*** Information shown ***

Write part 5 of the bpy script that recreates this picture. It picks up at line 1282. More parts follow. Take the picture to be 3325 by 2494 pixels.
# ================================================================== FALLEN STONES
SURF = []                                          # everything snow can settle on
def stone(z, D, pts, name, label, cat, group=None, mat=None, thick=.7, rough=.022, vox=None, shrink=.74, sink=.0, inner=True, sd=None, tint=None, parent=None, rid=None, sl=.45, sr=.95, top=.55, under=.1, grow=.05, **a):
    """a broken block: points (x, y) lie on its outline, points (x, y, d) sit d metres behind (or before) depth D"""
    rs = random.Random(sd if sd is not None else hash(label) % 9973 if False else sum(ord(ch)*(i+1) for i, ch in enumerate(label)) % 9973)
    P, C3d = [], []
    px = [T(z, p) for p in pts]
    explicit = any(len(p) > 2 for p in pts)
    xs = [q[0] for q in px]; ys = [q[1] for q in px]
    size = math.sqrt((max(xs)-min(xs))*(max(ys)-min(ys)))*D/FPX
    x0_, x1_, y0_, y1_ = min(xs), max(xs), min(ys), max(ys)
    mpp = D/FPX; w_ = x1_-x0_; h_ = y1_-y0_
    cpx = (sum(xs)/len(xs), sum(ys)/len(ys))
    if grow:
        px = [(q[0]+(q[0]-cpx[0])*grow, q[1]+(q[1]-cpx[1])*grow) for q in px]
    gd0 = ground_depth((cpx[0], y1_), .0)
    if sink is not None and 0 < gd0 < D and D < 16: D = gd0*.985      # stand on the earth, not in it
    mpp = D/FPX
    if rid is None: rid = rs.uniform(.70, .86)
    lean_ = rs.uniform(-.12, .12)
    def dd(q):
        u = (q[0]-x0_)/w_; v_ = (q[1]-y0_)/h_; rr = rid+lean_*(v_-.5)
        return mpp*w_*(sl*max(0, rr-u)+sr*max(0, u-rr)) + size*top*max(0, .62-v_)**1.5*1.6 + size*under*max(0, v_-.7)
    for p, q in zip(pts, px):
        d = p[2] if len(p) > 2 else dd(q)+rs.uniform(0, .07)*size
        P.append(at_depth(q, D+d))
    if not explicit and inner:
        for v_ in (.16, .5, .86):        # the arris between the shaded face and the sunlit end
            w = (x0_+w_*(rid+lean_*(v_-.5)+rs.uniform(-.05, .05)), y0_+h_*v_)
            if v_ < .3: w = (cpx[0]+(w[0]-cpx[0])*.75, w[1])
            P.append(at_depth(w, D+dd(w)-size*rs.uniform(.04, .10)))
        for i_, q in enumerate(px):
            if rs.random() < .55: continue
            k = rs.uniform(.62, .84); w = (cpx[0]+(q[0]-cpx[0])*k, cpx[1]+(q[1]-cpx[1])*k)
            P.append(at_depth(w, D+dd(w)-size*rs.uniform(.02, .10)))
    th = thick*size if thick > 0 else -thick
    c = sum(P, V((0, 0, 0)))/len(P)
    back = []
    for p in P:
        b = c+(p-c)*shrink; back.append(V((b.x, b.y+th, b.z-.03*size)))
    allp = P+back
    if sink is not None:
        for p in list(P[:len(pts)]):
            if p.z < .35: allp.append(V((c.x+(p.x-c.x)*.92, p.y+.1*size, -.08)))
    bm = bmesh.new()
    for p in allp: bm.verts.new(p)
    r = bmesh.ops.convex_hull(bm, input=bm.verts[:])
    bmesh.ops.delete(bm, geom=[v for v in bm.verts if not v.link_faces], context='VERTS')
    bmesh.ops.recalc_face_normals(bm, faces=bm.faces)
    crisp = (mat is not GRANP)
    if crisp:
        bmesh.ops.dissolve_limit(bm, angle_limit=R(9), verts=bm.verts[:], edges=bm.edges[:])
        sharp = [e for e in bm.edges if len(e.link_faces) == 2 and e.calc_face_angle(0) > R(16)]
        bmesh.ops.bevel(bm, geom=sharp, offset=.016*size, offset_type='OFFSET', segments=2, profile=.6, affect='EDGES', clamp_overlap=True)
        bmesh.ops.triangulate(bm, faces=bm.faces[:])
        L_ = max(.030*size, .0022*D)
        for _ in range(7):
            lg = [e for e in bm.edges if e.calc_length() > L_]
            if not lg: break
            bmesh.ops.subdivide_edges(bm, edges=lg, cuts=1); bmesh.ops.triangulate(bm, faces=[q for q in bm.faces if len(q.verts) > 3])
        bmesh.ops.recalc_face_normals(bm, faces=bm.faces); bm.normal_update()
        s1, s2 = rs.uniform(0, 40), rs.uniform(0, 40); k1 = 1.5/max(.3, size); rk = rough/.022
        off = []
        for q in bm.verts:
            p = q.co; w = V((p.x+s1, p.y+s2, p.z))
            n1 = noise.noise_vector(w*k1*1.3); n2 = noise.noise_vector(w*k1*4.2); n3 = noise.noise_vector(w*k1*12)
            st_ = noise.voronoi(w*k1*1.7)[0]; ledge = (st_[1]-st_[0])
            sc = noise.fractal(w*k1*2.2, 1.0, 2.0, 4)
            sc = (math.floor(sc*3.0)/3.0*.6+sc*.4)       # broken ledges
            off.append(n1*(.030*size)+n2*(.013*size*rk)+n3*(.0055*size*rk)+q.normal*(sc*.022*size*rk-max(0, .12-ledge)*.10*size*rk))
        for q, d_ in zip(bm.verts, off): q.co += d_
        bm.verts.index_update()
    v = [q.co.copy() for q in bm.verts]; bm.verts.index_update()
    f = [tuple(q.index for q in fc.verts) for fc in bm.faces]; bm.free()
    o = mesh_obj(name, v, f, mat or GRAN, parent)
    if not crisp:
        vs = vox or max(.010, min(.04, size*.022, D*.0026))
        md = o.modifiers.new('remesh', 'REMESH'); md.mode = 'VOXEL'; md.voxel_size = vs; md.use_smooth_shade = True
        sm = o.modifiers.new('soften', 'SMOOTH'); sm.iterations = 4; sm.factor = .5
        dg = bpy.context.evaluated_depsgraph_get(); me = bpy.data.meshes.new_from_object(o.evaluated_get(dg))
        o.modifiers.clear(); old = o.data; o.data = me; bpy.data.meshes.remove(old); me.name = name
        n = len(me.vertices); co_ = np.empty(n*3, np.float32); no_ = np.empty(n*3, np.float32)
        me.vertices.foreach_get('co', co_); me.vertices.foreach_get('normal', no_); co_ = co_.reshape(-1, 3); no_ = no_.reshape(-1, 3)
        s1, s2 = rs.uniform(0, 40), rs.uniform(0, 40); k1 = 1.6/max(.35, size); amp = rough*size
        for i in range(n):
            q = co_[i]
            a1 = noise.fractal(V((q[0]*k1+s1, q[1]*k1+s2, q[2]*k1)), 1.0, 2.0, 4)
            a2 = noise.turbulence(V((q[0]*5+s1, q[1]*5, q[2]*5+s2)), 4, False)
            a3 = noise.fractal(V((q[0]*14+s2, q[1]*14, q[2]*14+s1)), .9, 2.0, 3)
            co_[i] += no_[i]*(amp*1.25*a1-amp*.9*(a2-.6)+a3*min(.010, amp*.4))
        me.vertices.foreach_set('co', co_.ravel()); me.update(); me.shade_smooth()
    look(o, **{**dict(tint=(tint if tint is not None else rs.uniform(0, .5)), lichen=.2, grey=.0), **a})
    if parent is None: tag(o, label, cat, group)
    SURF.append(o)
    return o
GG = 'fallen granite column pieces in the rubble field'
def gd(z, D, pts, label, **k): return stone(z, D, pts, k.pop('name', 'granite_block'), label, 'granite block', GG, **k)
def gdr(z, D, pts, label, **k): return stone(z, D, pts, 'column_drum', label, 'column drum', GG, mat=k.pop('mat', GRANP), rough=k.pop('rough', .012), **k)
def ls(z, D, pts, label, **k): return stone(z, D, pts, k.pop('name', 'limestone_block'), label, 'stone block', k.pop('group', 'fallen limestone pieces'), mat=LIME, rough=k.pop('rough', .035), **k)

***

Required work: Reproduce every line above without error.

Task answer:
Write part 5 of the bpy script that recreates this picture. It picks up at line 1282. More parts follow. Take the picture to be 3325 by 2494 pixels.
# ================================================================== FALLEN STONES
SURF = []                                          # everything snow can settle on
def stone(z, D, pts, name, label, cat, group=None, mat=None, thick=.7, rough=.022, vox=None, shrink=.74, sink=.0, inner=True, sd=None, tint=None, parent=None, rid=None, sl=.45, sr=.95, top=.55, under=.1, grow=.05, **a):
    """a broken block: points (x, y) lie on its outline, points (x, y, d) sit d metres behind (or before) depth D"""
    rs = random.Random(sd if sd is not None else hash(label) % 9973 if False else sum(ord(ch)*(i+1) for i, ch in enumerate(label)) % 9973)
    P, C3d = [], []
    px = [T(z, p) for p in pts]
    explicit = any(len(p) > 2 for p in pts)
    xs = [q[0] for q in px]; ys = [q[1] for q in px]
    size = math.sqrt((max(xs)-min(xs))*(max(ys)-min(ys)))*D/FPX
    x0_, x1_, y0_, y1_ = min(xs), max(xs), min(ys), max(ys)
    mpp = D/FPX; w_ = x1_-x0_; h_ = y1_-y0_
    cpx = (sum(xs)/len(xs), sum(ys)/len(ys))
    if grow:
        px = [(q[0]+(q[0]-cpx[0])*grow, q[1]+(q[1]-cpx[1])*grow) for q in px]
    gd0 = ground_depth((cpx[0], y1_), .0)
    if sink is not None and 0 < gd0 < D and D < 16: D = gd0*.985      # stand on the earth, not in it
    mpp = D/FPX
    if rid is None: rid = rs.uniform(.70, .86)
    lean_ = rs.uniform(-.12, .12)
    def dd(q):
        u = (q[0]-x0_)/w_; v_ = (q[1]-y0_)/h_; rr = rid+lean_*(v_-.5)
        return mpp*w_*(sl*max(0, rr-u)+sr*max(0, u-rr)) + size*top*max(0, .62-v_)**1.5*1.6 + size*under*max(0, v_-.7)
    for p, q in zip(pts, px):
        d = p[2] if len(p) > 2 else dd(q)+rs.uniform(0, .07)*size
        P.append(at_depth(q, D+d))
    if not explicit and inner:
        for v_ in (.16, .5, .86):        # the arris between the shaded face and the sunlit end
            w = (x0_+w_*(rid+lean_*(v_-.5)+rs.uniform(-.05, .05)), y0_+h_*v_)
            if v_ < .3: w = (cpx[0]+(w[0]-cpx[0])*.75, w[1])
            P.append(at_depth(w, D+dd(w)-size*rs.uniform(.04, .10)))
        for i_, q in enumerate(px):
            if rs.random() < .55: continue
            k = rs.uniform(.62, .84); w = (cpx[0]+(q[0]-cpx[0])*k, cpx[1]+(q[1]-cpx[1])*k)
            P.append(at_depth(w, D+dd(w)-size*rs.uniform(.02, .10)))
    th = thick*size if thick > 0 else -thick
    c = sum(P, V((0, 0, 0)))/len(P)
    back = []
    for p in P:
        b = c+(p-c)*shrink; back.append(V((b.x, b.y+th, b.z-.03*size)))
    allp = P+back
    if sink is not None:
        for p in list(P[:len(pts)]):
            if p.z < .35: allp.append(V((c.x+(p.x-c.x)*.92, p.y+.1*size, -.08)))
    bm = bmesh.new()
    for p in allp: bm.verts.new(p)
    r = bmesh.ops.convex_hull(bm, input=bm.verts[:])
    bmesh.ops.delete(bm, geom=[v for v in bm.verts if not v.link_faces], context='VERTS')
    bmesh.ops.recalc_face_normals(bm, faces=bm.faces)
    crisp = (mat is not GRANP)
    if crisp:
        bmesh.ops.dissolve_limit(bm, angle_limit=R(9), verts=bm.verts[:], edges=bm.edges[:])
        sharp = [e for e in bm.edges if len(e.link_faces) == 2 and e.calc_face_angle(0) > R(16)]
        bmesh.ops.bevel(bm, geom=sharp, offset=.016*size, offset_type='OFFSET', segments=2, profile=.6, affect='EDGES', clamp_overlap=True)
        bmesh.ops.triangulate(bm, faces=bm.faces[:])
        L_ = max(.030*size, .0022*D)
        for _ in range(7):
            lg = [e for e in bm.edges if e.calc_length() > L_]
            if not lg: break
            bmesh.ops.subdivide_edges(bm, edges=lg, cuts=1); bmesh.ops.triangulate(bm, faces=[q for q in bm.faces if len(q.verts) > 3])
        bmesh.ops.recalc_face_normals(bm, faces=bm.faces); bm.normal_update()
        s1, s2 = rs.uniform(0, 40), rs.uniform(0, 40); k1 = 1.5/max(.3, size); rk = rough/.022
        off = []
        for q in bm.verts:
            p = q.co; w = V((p.x+s1, p.y+s2, p.z))
            n1 = noise.noise_vector(w*k1*1.3); n2 = noise.noise_vector(w*k1*4.2); n3 = noise.noise_vector(w*k1*12)
            st_ = noise.voronoi(w*k1*1.7)[0]; ledge = (st_[1]-st_[0])
            sc = noise.fractal(w*k1*2.2, 1.0, 2.0, 4)
            sc = (math.floor(sc*3.0)/3.0*.6+sc*.4)       # broken ledges
            off.append(n1*(.030*size)+n2*(.013*size*rk)+n3*(.0055*size*rk)+q.normal*(sc*.022*size*rk-max(0, .12-ledge)*.10*size*rk))
        for q, d_ in zip(bm.verts, off): q.co += d_
        bm.verts.index_update()
    v = [q.co.copy() for q in bm.verts]; bm.verts.index_update()
    f = [tuple(q.index for q in fc.verts) for fc in bm.faces]; bm.free()
    o = mesh_obj(name, v, f, mat or GRAN, parent)
    if not crisp:
        vs = vox or max(.010, min(.04, size*.022, D*.0026))
        md = o.modifiers.new('remesh', 'REMESH'); md.mode = 'VOXEL'; md.voxel_size = vs; md.use_smooth_shade = True
        sm = o.modifiers.new('soften', 'SMOOTH'); sm.iterations = 4; sm.factor = .5
        dg = bpy.context.evaluated_depsgraph_get(); me = bpy.data.meshes.new_from_object(o.evaluated_get(dg))
        o.modifiers.clear(); old = o.data; o.data = me; bpy.data.meshes.remove(old); me.name = name
        n = len(me.vertices); co_ = np.empty(n*3, np.float32); no_ = np.empty(n*3, np.float32)
        me.vertices.foreach_get('co', co_); me.vertices.foreach_get('normal', no_); co_ = co_.reshape(-1, 3); no_ = no_.reshape(-1, 3)
        s1, s2 = rs.uniform(0, 40), rs.uniform(0, 40); k1 = 1.6/max(.35, size); amp = rough*size
        for i in range(n):
            q = co_[i]
            a1 = noise.fractal(V((q[0]*k1+s1, q[1]*k1+s2, q[2]*k1)), 1.0, 2.0, 4)
            a2 = noise.turbulence(V((q[0]*5+s1, q[1]*5, q[2]*5+s2)), 4, False)
            a3 = noise.fractal(V((q[0]*14+s2, q[1]*14, q[2]*14+s1)), .9, 2.0, 3)
            co_[i] += no_[i]*(amp*1.25*a1-amp*.9*(a2-.6)+a3*min(.010, amp*.4))
        me.vertices.foreach_set('co', co_.ravel()); me.update(); me.shade_smooth()
    look(o, **{**dict(tint=(tint if tint is not None else rs.uniform(0, .5)), lichen=.2, grey=.0), **a})
    if parent is None: tag(o, label, cat, group)
    SURF.append(o)
    return o
GG = 'fallen granite column pieces in the rubble field'
def gd(z, D, pts, label, **k): return stone(z, D, pts, k.pop('name', 'granite_block'), label, 'granite block', GG, **k)
def gdr(z, D, pts, label, **k): return stone(z, D, pts, 'column_drum', label, 'column drum', GG, mat=k.pop('mat', GRANP), rough=k.pop('rough', .012), **k)
def ls(z, D, pts, label, **k): return stone(z, D, pts, k.pop('name', 'limestone_block'), label, 'stone block', k.pop('group', 'fallen limestone pieces'), mat=LIME, rough=k.pop('rough', .035), **k)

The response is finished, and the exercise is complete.